Reinventare un lessico partendo dall’originale già di per sé inventato è il compito forse più temerario, più divertente e più arbitrario che possa toccare in sorta a un traduttore; perché lo scarto tra il sovrapporsi e il sostituirsi alla voce autoriale si fa decisamente più ampio, la sfida più ardua, il rischio più temibile.

La favola di George Saunders titolata Volpe 8 (Feltrinelli, pp. 52, € 10,00) resta, nella versione italiana, ascrivibile all’autore americano quanto a idee e struttura, ma interamente di Cristiana Mennella quanto a azzardi lessicali: che non si limitano a mimare le storpiature grammaticali e fonetiche messe in bocca da Saunders alla sua volpe conquistata al linguaggio degli umani, ma le reinventa.

E sebbene qui non si tratti, come per esempio in Joyce, di addentrarsi in una foresta di etimologie, simboli, suoni mai sentiti, la responsabilità che la traduttrice si è assunta, e cui ha fatto fronte con la consueta brillantezza, deve essere stata comunque gravosa, anche perché (auspicabilmente) in soggezione della speciale intelligenza dell’autore.

«Deer Reeder: – esordisce Saunders – First may I say, sorry for any werds I spel rong. Because I am a fox! So don’t rite or spel perfect.
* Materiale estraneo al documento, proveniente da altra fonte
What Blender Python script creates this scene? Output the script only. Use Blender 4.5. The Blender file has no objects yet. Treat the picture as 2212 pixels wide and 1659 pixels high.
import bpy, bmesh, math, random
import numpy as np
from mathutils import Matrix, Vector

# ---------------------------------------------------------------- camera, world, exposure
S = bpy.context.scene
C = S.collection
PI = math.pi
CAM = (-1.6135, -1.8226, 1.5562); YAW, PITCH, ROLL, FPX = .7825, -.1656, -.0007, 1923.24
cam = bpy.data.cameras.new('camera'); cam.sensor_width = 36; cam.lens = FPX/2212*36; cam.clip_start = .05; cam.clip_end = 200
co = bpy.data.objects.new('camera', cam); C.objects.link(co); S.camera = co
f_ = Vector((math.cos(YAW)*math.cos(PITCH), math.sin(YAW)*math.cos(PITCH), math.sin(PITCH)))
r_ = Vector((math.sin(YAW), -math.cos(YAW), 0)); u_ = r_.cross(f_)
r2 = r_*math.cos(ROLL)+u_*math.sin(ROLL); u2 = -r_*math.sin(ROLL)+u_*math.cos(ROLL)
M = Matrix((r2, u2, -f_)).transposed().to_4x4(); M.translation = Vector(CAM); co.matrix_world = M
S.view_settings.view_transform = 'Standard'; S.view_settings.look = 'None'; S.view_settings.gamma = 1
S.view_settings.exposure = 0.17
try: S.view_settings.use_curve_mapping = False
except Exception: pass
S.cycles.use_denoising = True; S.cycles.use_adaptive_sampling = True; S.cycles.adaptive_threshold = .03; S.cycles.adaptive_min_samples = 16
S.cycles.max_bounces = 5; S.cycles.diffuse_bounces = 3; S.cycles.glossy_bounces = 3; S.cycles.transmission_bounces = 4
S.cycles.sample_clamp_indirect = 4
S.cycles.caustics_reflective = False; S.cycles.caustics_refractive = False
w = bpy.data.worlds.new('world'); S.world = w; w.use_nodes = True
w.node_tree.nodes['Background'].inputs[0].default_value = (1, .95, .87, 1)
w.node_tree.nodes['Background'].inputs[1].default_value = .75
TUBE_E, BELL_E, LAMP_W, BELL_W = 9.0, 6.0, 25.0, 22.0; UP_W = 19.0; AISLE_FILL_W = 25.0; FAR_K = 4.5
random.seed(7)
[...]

But here is how I lerned to rite and spel as gud as I do!». E Mennella: «Caro L’ettore, prima vorrei dire, scusa perle parole che scrivo male. Perché sono una volpe! Cuindi non scrivo proprio perfetto. Maecco comò imparato ha parlare e scrivere bene così!»

Protagonista, una timida volpe di buoni sentimenti, che essendo stata sfrattata insieme al suo gruppo dal territorio ora destinato a un centro commerciale, si lancia alla scoperta di gusti e ambizioni degli «Humani». Li trova e… li commenta.